Le Wow Night Club, autrefois dénommé Sound city, est dans le cœur touristique et est la boite de nuit la plus populaire en Gambie, avec des DJs locaux jouant du dance hall. Wow peut contenir à peu près 500 personnes.
Ali Baba offre une scène extérieure avec un énorme manguier au centre. On peut y voir des groupes venus du Sénégal, du Libéria, de la Sierra Leone et du Nigéria jouant tous styles de musique de la country au rock, de la soul à la salsa. C’est majoritairement un lieu de détente pour les touristes.
Le Jakarlo Centre Stage, anciennement Tropicana et ensuite Spy Bar, accueille des artistes jamaïcains en tournée tels que Richie Spice, Gregory Isaacs, Anthony B, Luciano, Frankie Paul et d’autres. L’espace est détenu par la famille d’Anthony Tabbal et géré par Jamil Tabbal. Il peut contenir 1000 visiteurs ; c’est un restaurant et une scène centrale pour des concerts professionnels. Les groupes gambiens utilisent ce lieu lorsqu’ils veulent organiser une campagne, des soirées pour des sorties d’album, des battles de rap et lors de jours fériés. C’est un espace en plein air près de la plage de Bakau et la zone touristique de Sénégambie et du populaire restaurant Green Mamba.
Jokor Brikama est une salle populaire dans le village musical de Brikama à 30km de Banjul. C’est la ville natale de Jaliba Kuyateh, Sona Joberteh à Kambujay, Tata Din Din, Pa Bobo et beaucoup de Griots légendaires qui ont débuté à Brikama et migrés au Mali. C’est le village natal de Sidiki Jobarteh, père de l’artiste populaire malien Toumani Diabte. Le Jokor à Brikama est un endroit important pour les groupes itinérants de Guinée-Bissau, Cap-Vert et du Sénégal. Jokor Brikama ouvre uniquement pour des occasions spéciales et lors de jours fériés.
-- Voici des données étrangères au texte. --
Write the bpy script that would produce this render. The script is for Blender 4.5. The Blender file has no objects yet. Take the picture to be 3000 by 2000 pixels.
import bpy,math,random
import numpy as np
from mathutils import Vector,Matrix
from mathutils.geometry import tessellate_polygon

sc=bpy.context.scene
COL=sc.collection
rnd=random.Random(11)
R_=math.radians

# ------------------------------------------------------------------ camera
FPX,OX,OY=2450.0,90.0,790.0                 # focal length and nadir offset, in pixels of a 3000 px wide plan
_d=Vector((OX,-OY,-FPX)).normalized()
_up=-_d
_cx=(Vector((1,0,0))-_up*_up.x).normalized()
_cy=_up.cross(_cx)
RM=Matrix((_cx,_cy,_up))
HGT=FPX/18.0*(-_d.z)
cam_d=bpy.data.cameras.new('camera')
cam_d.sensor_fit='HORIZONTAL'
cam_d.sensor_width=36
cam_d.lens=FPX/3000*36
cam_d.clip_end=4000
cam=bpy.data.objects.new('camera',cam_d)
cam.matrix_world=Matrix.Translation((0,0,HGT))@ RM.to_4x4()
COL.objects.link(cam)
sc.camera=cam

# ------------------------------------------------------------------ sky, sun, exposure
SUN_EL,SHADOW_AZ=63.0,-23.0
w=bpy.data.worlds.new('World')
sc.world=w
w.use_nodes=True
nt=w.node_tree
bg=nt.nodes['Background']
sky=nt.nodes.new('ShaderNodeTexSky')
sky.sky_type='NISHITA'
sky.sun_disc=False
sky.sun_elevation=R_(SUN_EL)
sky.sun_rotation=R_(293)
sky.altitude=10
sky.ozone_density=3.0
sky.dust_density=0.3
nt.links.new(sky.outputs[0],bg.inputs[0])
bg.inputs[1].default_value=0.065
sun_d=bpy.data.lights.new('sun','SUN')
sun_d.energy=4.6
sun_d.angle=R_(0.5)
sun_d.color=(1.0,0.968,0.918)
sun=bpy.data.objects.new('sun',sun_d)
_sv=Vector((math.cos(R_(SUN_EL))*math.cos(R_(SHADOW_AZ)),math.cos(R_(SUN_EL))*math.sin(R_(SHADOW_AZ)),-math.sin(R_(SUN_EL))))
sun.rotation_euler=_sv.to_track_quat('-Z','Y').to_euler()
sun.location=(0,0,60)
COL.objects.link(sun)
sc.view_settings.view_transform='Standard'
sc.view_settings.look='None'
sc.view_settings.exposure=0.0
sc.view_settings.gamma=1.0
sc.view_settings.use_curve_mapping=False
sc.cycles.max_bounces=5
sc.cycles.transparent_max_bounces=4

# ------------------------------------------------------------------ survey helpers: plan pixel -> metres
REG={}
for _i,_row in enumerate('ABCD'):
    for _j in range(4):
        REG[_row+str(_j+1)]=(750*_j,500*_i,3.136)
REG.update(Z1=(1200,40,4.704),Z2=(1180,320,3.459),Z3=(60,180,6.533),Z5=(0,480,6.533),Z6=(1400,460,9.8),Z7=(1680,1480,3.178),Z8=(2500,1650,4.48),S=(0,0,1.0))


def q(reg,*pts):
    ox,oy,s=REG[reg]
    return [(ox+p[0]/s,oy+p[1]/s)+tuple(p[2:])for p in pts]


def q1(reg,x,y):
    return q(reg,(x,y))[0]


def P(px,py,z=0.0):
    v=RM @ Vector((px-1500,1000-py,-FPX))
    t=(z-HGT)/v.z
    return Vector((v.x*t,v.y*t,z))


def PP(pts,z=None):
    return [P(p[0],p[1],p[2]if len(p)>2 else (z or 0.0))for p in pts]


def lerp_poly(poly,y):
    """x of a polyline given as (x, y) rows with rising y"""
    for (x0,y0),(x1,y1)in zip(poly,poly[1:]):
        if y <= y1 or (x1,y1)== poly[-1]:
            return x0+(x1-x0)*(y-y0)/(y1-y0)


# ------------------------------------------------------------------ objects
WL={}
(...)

Le Duplex est la plus récente boite de nuit au style « tapis rouge » à Sénégambie, avec trois salles de danse dans un bâtiment de deux étages. C’est un lieu pour à la fois la musique live et les DJs. La boite est équipée de lumières modernes et d’une sonorisation dernier cri. Les plus grands artistes comme Pap Diouf, Wally Seck et Vivian y organisent leurs soirées. De grands évènements modes tels que la Banjul Fashion Week ont aussi lieu là-bas.
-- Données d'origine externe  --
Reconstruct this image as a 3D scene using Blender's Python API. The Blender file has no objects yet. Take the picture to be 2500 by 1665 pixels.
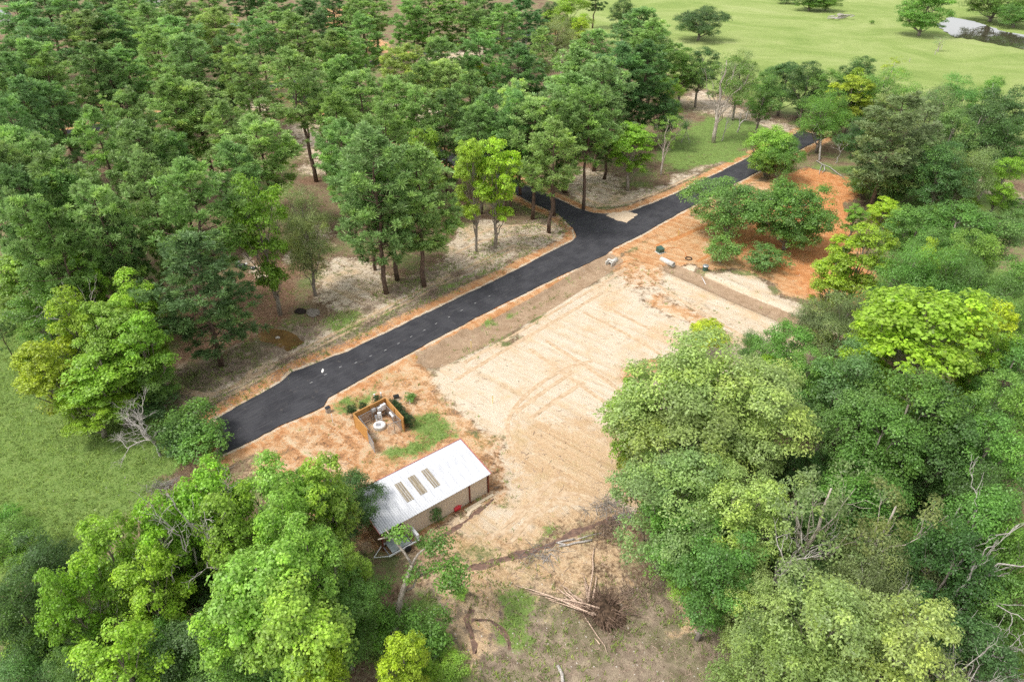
import bpy, bmesh, math, random
import numpy as np
from mathutils import Vector, Matrix
from mathutils.geometry import tessellate_polygon

# ---------------------------------------------------------------- camera, sky, sun, exposure
scene = bpy.context.scene
CAM_H, PITCH, FPX = 50.0, math.radians(34.0), 1640.0
cam_d = bpy.data.cameras.new("camera"); cam = bpy.data.objects.new("camera", cam_d)
scene.collection.objects.link(cam); scene.camera = cam
cam.location = (0, 0, CAM_H); cam.rotation_euler = (math.pi / 2 - PITCH, 0, 0)
cam_d.sensor_width = 36.0; cam_d.lens = 36.0 * FPX / 2500.0
cam_d.clip_start = 0.5; cam_d.clip_end = 9000.0

SUN_EL, SUN_AZ = math.radians(60), math.radians(-112)      # azimuth from +Y, towards +X positive
world = bpy.data.worlds.new("World"); scene.world = world; world.use_nodes = True
wn = world.node_tree; wn.nodes.clear()
sky = wn.nodes.new("ShaderNodeTexSky"); sky.sky_type = 'NISHITA'; sky.sun_disc = False
sky.sun_elevation = SUN_EL; sky.sun_rotation = SUN_AZ
sky.air_density = 1.0; sky.dust_density = 2.0; sky.ozone_density = 1.0
hs = wn.nodes.new("ShaderNodeHueSaturation"); hs.inputs["Saturation"].default_value = 0.12
bg = wn.nodes.new("ShaderNodeBackground"); bg.inputs["Strength"].default_value = 0.15
wo = wn.nodes.new("ShaderNodeOutputWorld")
wn.links.new(sky.outputs[0], hs.inputs["Color"]); wn.links.new(hs.outputs[0], bg.inputs[0]); wn.links.new(bg.outputs[0], wo.inputs[0])
sun_d = bpy.data.lights.new("sun", 'SUN'); sun = bpy.data.objects.new("sun", sun_d)
scene.collection.objects.link(sun)
sun_d.energy = 1.5; sun_d.angle = math.radians(14); sun_d.color = (1.0, 0.95, 0.87)
sd = Vector((math.sin(SUN_AZ) * math.cos(SUN_EL), math.cos(SUN_AZ) * math.cos(SUN_EL), math.sin(SUN_EL)))
sun.rotation_euler = sd.to_track_quat('Z', 'Y').to_euler(); sun.location = sd * 200

scene.render.engine = 'CYCLES'
scene.view_settings.view_transform = 'Standard'; scene.view_settings.look = 'None'
scene.view_settings.exposure = 0.98; scene.view_settings.gamma = 1.0
scene.view_settings.use_curve_mapping = False
scene.render.resolution_x = 1024; scene.render.resolution_y = 681
scene.cycles.use_denoising = False; scene.cycles.max_bounces = 6; scene.cycles.diffuse_bounces = 3; scene.cycles.transmission_bounces = 4
scene.cycles.transparent_max_bounces = 6

# ---------------------------------------------------------------- helpers
C = scene.collection
RNG = np.random.default_rng(7); random.seed(7)
CP, SP = math.cos(PITCH), math.sin(PITCH)
ZO = {0: (0, 0), 1: (0, 0), 2: (800, 0), 3: (1650, 0), 4: (0, 540), 5: (800, 540), 6: (1650, 540), 7: (0, 1100), 8: (800, 1100), 9: (1650, 1100)}
ZS = 850 / 2355.0
def src(z, x, y):
    if z == 0: return (x, y)
    return (ZO[z][0] + x * ZS, ZO[z][1] + y * ZS)
def G(u, v, z=0.0):
    """survey point (photo grid) -> place on the level z"""
    x = (u - 1250) / FPX; y = -(v - 832.5) / FPX
    d = (x, CP + y * SP, -SP + y * CP); t = (CAM_H - z) / -d[2]
    return Vector((d[0] * t, d[1] * t, z))
def proj(p):
    dz = p[2] - CAM_H; dep = p[1] * CP - dz * SP
    return (1250 + FPX * p[0] / dep, 832.5 - FPX * (p[1] * SP + dz * CP) / dep, dep)
def tag(o, label=None, cat=None, group=None, kind=None):
    if label: o["label"] = label
    if cat: o["category"] = cat
    if group: o["group"] = group
    if kind: o["kind"] = kind
    return o
def empty(name, loc, rz=0.0):
    o = bpy.data.objects.new(name, None); C.objects.link(o); o.location = loc; o.rotation_euler = (0, 0, rz)
    o.empty_display_size = 0.3
    return o
def link(name, me, parent=None, mat=None):
    if mat is not None and not me.materials: me.materials.append(mat)
    o = bpy.data.objects.new(name, me); C.objects.link(o)
    if parent: o.parent = parent
    return o
def arrays_mesh(name, V, F, mat=None, attrs=None, smooth=False):
    """V (n,3); F (m,k) constant k"""
    V = np.asarray(V, np.float32); F = np.asarray(F, np.int32); k = F.shape[1]
    me = bpy.data.meshes.new(name)
    me.vertices.add(len(V)); me.vertices.foreach_set("co", V.ravel())
    me.loops.add(F.size); me.loops.foreach_set("vertex_index", F.ravel())
    me.polygons.add(len(F)); me.polygons.foreach_set("loop_start", np.arange(0, F.size, k, dtype=np.int32))
    me.polygons.foreach_set("loop_total", np.full(len(F), k, np.int32))
    if smooth: me.polygons.foreach_set("use_smooth", np.ones(len(F), bool))
    if attrs:
        for an, av in attrs.items():
            av = np.asarray(av, np.float32)
            if av.ndim == 1:
                a = me.attributes.new(an, 'FLOAT', 'POINT'); a.data.foreach_set("value", av)
            else:
                a = me.attributes.new(an, 'FLOAT_COLOR', 'POINT'); a.data.foreach_set("color", av.ravel())
    me.update(calc_edges=True)
    if mat is not None: me.materials.append(mat)
    return me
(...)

La plupart des salles de concerts en Gambie sont situées dans le Greater Banjul et la zone touristique dénommée Sénégambie dans la municipalité de Kombo. Des salles pour des évènements live s’étendent sur 30km au sud de la capitale jusque Brikama. Au-delà de cette région, les lieux pour tenir des concerts sont limités dus au faible accès à l’électricité, au transport et au logement. La plupart des villages en dehors de Brikama sont minuscules. Les sept régions en Gambie ont des centres communautaires construits par l’Etat pour à la fois des évènements publics et privés et occasionnellement des évènements de danse ou musicaux.
Les festivals et promoteurs
Le festival le plus populaire en Gambie est vraisemblablement le Roots Festival. Il a lieu tous les deux ans, alternant avec le Festival International Culturel Kanilai afin que chaque évènement puisse montrer de la musique gambienne à leur façon sans avoir de soucis de calendriers. Le Festival Open Mic est aussi populaire et a lieu tous les ans autour de noël.
Le promoteur gambien le plus populaire est Oko Drammeh. Il a fondé et est l’organisateur de l’African Music Festival aux Pays Bas qui a débuté dans les années 80. D’autres promoteurs gambiens influents sont Aziz Willan, Lamin Cham Champion sound, Waka Jagne, George Gomez, Black Lynx et Joluv Arts Entertainment. Il y a une association pour promoteurs et producteurs dans le pays dénommé l’Association Gambienne de Producteurs et Promoteurs (GAMPP) enregistrée auprès du Centre National des Arts et de la Culture (NCAC) comme une branche gouvernementale et reconnue par le Ministère du Tourisme et de la Culture.
La musique live, nourrie par le tourisme et une dynamique industrie musicale régionale, a longtemps été une source de divertissement pour les gambiens et ceux visitant la nation ouest africaine ; une tradition vouée à durer dans le futur proche.